Monday, January 30, 2012

Brokered Convention

In recent weeks certain political pundits have been suggesting that there's a possibility of a brokered Republican Convention this year.

A brokered convention occurs when none of the candidates has won at least 50 percent of the pledged delegates by the time of their party's convention.  This hasn't happened since the 1952 Democratic Convention when Adlai Stevenson was chosen to run against Dwight Eisenhower.  It hasn't happened to the Republicans since 1946 when the Republicans chose Thomas Dewey to run against Harry S. Truman.

There was some similar scuttlebutt back in 2008 when Barack Obama and Hillary Clinton were running closely throughout the race.  If neither of them had been able to carry a majority it would have gone to a brokered convention in which the party elite would choose the candidate rather than those who voted.

However the way the system has been set up for years-- with each state's primaries or caucuses being all or nothing affairs does not lend itself as readily to the likelihood of brokered conventions... especially not in the information age when momentum is a much stronger factor than it was in the early pre-telegraph, pre-telephone days of our country.

That has changed in some states starting with this election cycle.  Some states are opting to go to a proportional allotment of delegates.

To clarify--

Historically speaking, whoever wins a state carries ALL that state's delegates regardless of how close the race might have been.  So in Iowa where Rick Santorum won by 30 some votes, he'd carry ALL of Iowa's delegates.

To my knowledge Iowa is not a state where that changed but let's say it was-- instead of Santorum getting ALL of Iowa's delegates, the delegates would be split proportionally to the number of votes won by each candidate.

If enough states end up going to the proportional allotment of delegates in the future brokered conventions will likely become a bit more common.

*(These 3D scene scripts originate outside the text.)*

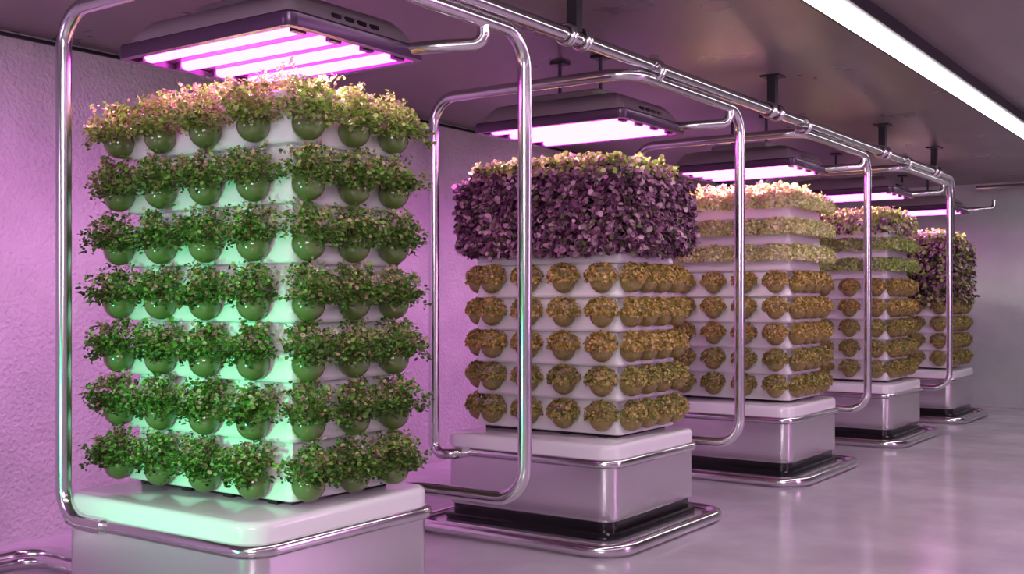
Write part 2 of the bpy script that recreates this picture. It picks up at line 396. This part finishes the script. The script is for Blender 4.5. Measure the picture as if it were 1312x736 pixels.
# ---------------------------------------------------------------- frames
LP=[2.86,5.46,8.15,10.9]; RP=[4.39,6.98,9.80,12.75]
XM=-3.01
for i in range(4):
    yl,yr=LP[i],RP[i]
    e=empty('tubular_steel_frame',(-3.7,(yl+yr)/2,0))
    z0=.50
    yb0=TY[i]-.345
    yback=TY[i]+[.66,.72,.74,.74][i]+.10
    p=[(-4.15,yb0-.02,z0),(-4.45,yb0-.02,z0)] if abs(yl-yb0)<.08 else [(-4.30,yb0,z0),(-4.30,yl,z0),(-4.45,yl,z0)]
    yl2=p[-1][1]
    pts=p+[(-4.45,yl2,FT),(XM,yl2,FT),(XM,yr,FT),(XM,yr,z0),(-3.75,yr,z0),(-3.75,yback-.01,z0)]
    tube('frame_tube',pts,.034,M_tube,e,bend=.17,n=10)
e=empty('overhead_pipe',(XM,6,2.85))
zp=2.852
tube('main_pipe',[(XM,-3.5,zp),(XM,12.84,zp),(XM,12.84,2.2)],.038,M_tube,e,bend=.16,n=10)
def torus(name,c,R,r,parent,axis='y'):
    pts=[(c[0]+R*math.cos(a),c[1],c[2]+R*math.sin(a)) for a in np.linspace(0,2*math.pi,25)[:-1]]
    tube(name,pts,r,M_tube,parent,bend=0,closed=True,seg=8)
for y in (2.1,4.85,7.57,10.25,12.1):
    box('hanger_bracket',XM-.03,XM+.03,y-.03,y+.03,zp+.03,CEIL-.012,M_dark,e)
    box('hanger_plate',XM-.07,XM+.07,y-.07,y+.07,CEIL-.014,CEIL,M_dark,e)
    for dy in (-.09,-.06,.06,.09): torus('clamp_ring',(XM,y+dy,zp),.050,.011,e)
for y in (3.4,5.75,8.2,11.0):
    for dy in (-.035,.0): torus('clamp_ring',(XM,y+dy,zp-.025),.062,.010,e)
    box('clamp_lug',XM-.02,XM+.02,y-.04,y+.01,zp-.02,zp+.07,M_tube,e)
e=empty('service_pipe',(0,15.9,3.0))
tube('pipe_run',[(XM-.4,15.95,3.02),(XE-.02,15.95,3.02)],.032,M_tube,e,bend=0)
for x in (-2,0,2): box('pipe_bracket',x-.03,x+.03,15.93,15.97,3.03,CEIL,M_dark,e)
e=empty('floor_pipe',(-5.6,3.4,0))
tube('pipe_run',[(-5.78,YS+.01,.05),(-5.78,3.56,.05),(-4.66,3.56,.05)],.04,M_tube,e,bend=.2)
tube('pipe_run_inner',[(-5.66,YS+.01,.04),(-5.66,3.44,.04),(-4.66,3.44,.04)],.03,M_tube,e,bend=.14)
# ---------------------------------------------------------------- room fill and accent lights
area('rear_fill_area',(1.0,-2.5,2.6),(-3.5,5,1.0),2.5,1.2,165,(1.,.82,.93))  # unseen fill added behind the camera, no fixture of its own
area('purple_wash_left',(-5.0,-1.5,2.0),(-6.4,4,.8),1.5,1.0,28,(.85,.40,1.),140)  # added purple fill for the left wall, no lamp there
area('purple_wash_aisle',(1.5,8.0,2.9),(-1.5,9,0),1.0,6.,170,(1.,.46,.97))  # added purple fill that brightens the aisle floor, no lamp there
spot('green_accent_spot',(-3.75,-.1,.66),(-3.80,3.2,1.15),430,(.07,1.,.36),40,1.0)
w=bpy.data.worlds.new('World'); scene.world=w; w.use_nodes=True
w.node_tree.nodes['Background'].inputs[0].default_value=(.3,.2,.3,1); w.node_tree.nodes['Background'].inputs[1].default_value=.3
# ---------------------------------------------------------------- camera
cd=bpy.data.cameras.new('camera'); cam=bpy.data.objects.new('camera',cd); scene.collection.objects.link(cam)
cam.location=(0,0,H); cam.rotation_euler=(math.radians(90),0,math.radians(35.1))
cd.sensor_width=36; cd.lens=36*1400/1312; cd.shift_y=17/1312
scene.camera=cam
scene.view_settings.view_transform='Standard'
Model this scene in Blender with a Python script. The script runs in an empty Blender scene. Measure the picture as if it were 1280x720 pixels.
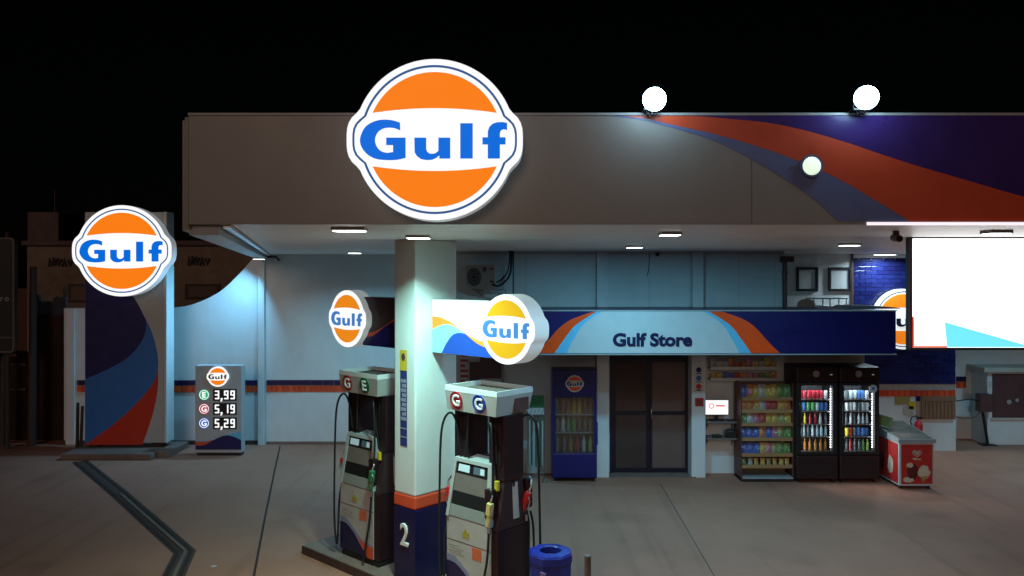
import bpy, bmesh, math, random
from mathutils import Vector, Matrix
from mathutils.geometry import tessellate_polygon
random.seed(7)
R = math.radians
SC = bpy.context.scene
COL = SC.collection

# ------------------------------------------------------------------ camera, sky, sun, exposure
CAMZ = 3.71
cam_d = bpy.data.cameras.new('camera'); cam = bpy.data.objects.new('camera', cam_d); COL.objects.link(cam)
cam.location = (0, 0, CAMZ); cam.rotation_euler = (R(90), 0, 0)
cam_d.sensor_width = 36; cam_d.lens = 28.125; cam_d.shift_y = -20/1280
cam_d.clip_start = .05; cam_d.clip_end = 500
SC.camera = cam
SUN_EL, SUN_AZ = 15, 188          # faint warm street glow from behind the camera
W = bpy.data.worlds.new('World'); SC.world = W; W.use_nodes = True
wn = W.node_tree.nodes; wl = W.node_tree.links
sky = wn.new('ShaderNodeTexSky'); sky.sky_type = 'NISHITA'; sky.sun_disc = False
sky.sun_elevation = R(SUN_EL); sky.sun_rotation = R(SUN_AZ)
wl.new(sky.outputs[0], wn['Background'].inputs[0]); wn['Background'].inputs[1].default_value = .00010
sun_d = bpy.data.lights.new('sun', 'SUN'); sun = bpy.data.objects.new('sun', sun_d); COL.objects.link(sun)
sun_d.energy = .32; sun_d.angle = R(22); sun_d.color = (1, .74, .60)
sun.rotation_euler = Vector((math.sin(R(SUN_AZ))*math.cos(R(SUN_EL)), math.cos(R(SUN_AZ))*math.cos(R(SUN_EL)), math.sin(R(SUN_EL)))).to_track_quat('Z', 'Y').to_euler()
SC.view_settings.view_transform = 'Standard'; SC.view_settings.look = 'None'
SC.view_settings.exposure = .3; SC.view_settings.gamma = 1; SC.view_settings.use_curve_mapping = False

LAMP_TINT = (.22, .70, 1.0)      # rear, cold LED tubes
LAMP_FRONT = (1.0, .90, .80)     # front, neutral LED panels

def at(x, y, Y):                  # a point of the place, from its bearing in the photograph and its distance
    return Vector(((x-640)/1000*Y, Y, CAMZ-(y-340)/1000*Y))
def gr(x, y):                     # the same for a point on the ground
    Y = CAMZ*1000/(y-340); return at(x, y, Y)

# ------------------------------------------------------------------ materials
MATS = {}
def mat(name, col, rough=.6, var=.12, scale=6, bump=.0, metal=0, emit=0, ecol=None, stretch=(1, 1, 1), spec=.4, stain=0, coat=0):
    if name in MATS: return MATS[name]
    m = bpy.data.materials.new(name); m.use_nodes = True; MATS[name] = m
    N = m.node_tree.nodes; L = m.node_tree.links; b = N['Principled BSDF']
    b.inputs['Roughness'].default_value = rough; b.inputs['Metallic'].default_value = metal
    b.inputs['Specular IOR Level'].default_value = spec
    if coat: b.inputs['Coat Weight'].default_value = coat; b.inputs['Coat Roughness'].default_value = .08
    tc = N.new('ShaderNodeTexCoord'); mp = N.new('ShaderNodeMapping'); mp.inputs['Scale'].default_value = stretch
    L.new(tc.outputs['Object'], mp.inputs[0])
    nz = N.new('ShaderNodeTexNoise'); nz.inputs['Scale'].default_value = scale; nz.inputs['Detail'].default_value = 6
    nz.inputs['Roughness'].default_value = .62
    L.new(mp.outputs[0], nz.inputs['Vector'])
    rp = N.new('ShaderNodeMapRange'); rp.inputs['From Min'].default_value = .3; rp.inputs['From Max'].default_value = .7
    rp.inputs['To Min'].default_value = 1-var; rp.inputs['To Max'].default_value = 1+var*.6
    L.new(nz.outputs['Fac'], rp.inputs[0])
    mx = N.new('ShaderNodeMix'); mx.data_type = 'RGBA'; mx.blend_type = 'MULTIPLY'; mx.inputs[0].default_value = 1
    mx.inputs[6].default_value = (*col, 1); L.new(rp.outputs[0], mx.inputs[7])
    out = mx.outputs[2]
    if stain:
        n2 = N.new('ShaderNodeTexNoise'); n2.inputs['Scale'].default_value = .55; n2.inputs['Detail'].default_value = 5
        L.new(tc.outputs['Object'], n2.inputs['Vector'])
        r2 = N.new('ShaderNodeMapRange'); r2.inputs['From Min'].default_value = .42; r2.inputs['From Max'].default_value = .68
        r2.inputs['To Min'].default_value = 1; r2.inputs['To Max'].default_value = 1-stain
        L.new(n2.outputs['Fac'], r2.inputs[0])
        m2 = N.new('ShaderNodeMix'); m2.data_type = 'RGBA'; m2.blend_type = 'MULTIPLY'; m2.inputs[0].default_value = 1
        L.new(out, m2.inputs[6]); L.new(r2.outputs[0], m2.inputs[7]); out = m2.outputs[2]
    L.new(out, b.inputs['Base Color'])
    rr = N.new('ShaderNodeMapRange'); rr.inputs['To Min'].default_value = max(.03, rough-.1); rr.inputs['To Max'].default_value = min(1, rough+.1)
    L.new(nz.outputs['Fac'], rr.inputs[0]); L.new(rr.outputs[0], b.inputs['Roughness'])
    if bump:
        bp = N.new('ShaderNodeBump'); bp.inputs['Strength'].default_value = bump; bp.inputs['Distance'].default_value = .02
        L.new(nz.outputs['Fac'], bp.inputs['Height']); L.new(bp.outputs[0], b.inputs['Normal'])
    if emit:
        b.inputs['Specular IOR Level'].default_value = .08
        b.inputs['Emission Color'].default_value = (*(ecol or col), 1); b.inputs['Emission Strength'].default_value = emit*(.815 if emit < 1.05 else 1)
    return m

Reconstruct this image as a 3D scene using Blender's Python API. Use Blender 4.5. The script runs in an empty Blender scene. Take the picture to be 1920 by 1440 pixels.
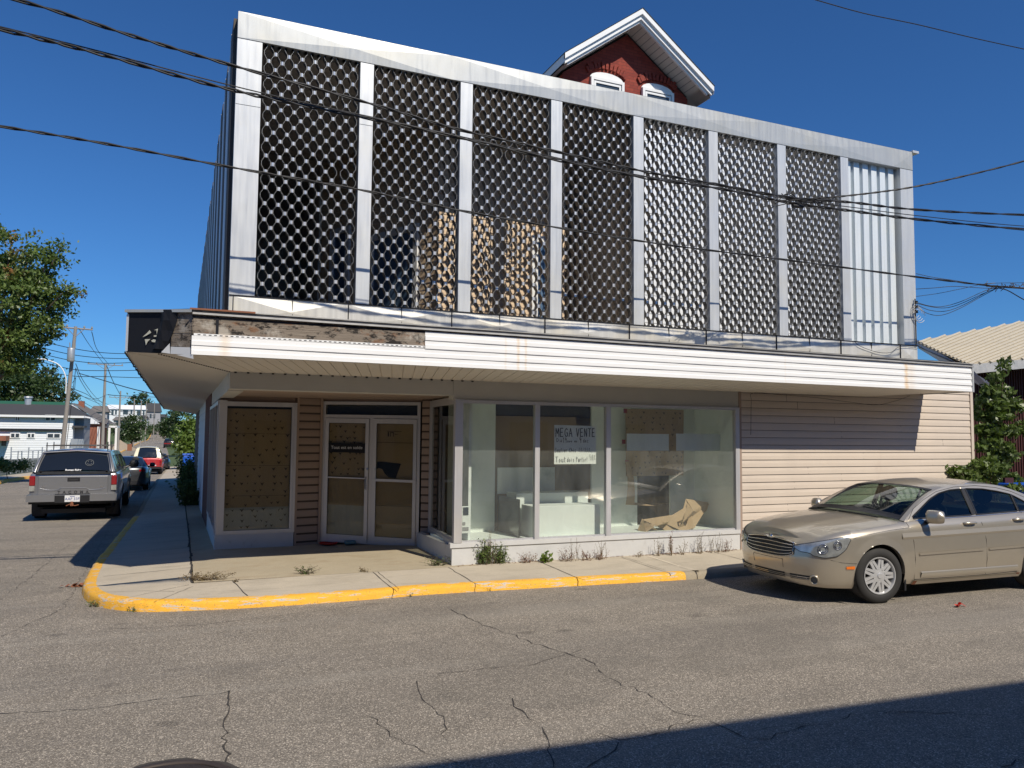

Where things get hairy is that many times the candidate chosen by the party elite ends up being a candidate who did not actually run in the primaries.  The name floated around in 2008 when it looked like Obama and Clinton might have split the delegates with neither of them getting a majority was not either of them... it was Al Gore.

Similarly, the names being floated around on the GOP side if this goes to a brokered convention are not Mitt Romney, Newt Gingrich, Ron Paul, or even Rick Santorum... some of the names rumored for consideration in the event of a brokered GOP convention include Wisconsin Rep. Paul Ryan and Indiana Governor Mitch Daniels (the chap who delivered the GOP rebuttal speech to Obama's most recent State of the Union address).

The logic behind choosing a candidate who did not run in the primaries is that if none of the candidates who ran in the primaries were strong enough to get that majority none of them are strong enough to face the other party's nominee in the general election so we should look at other possibilities.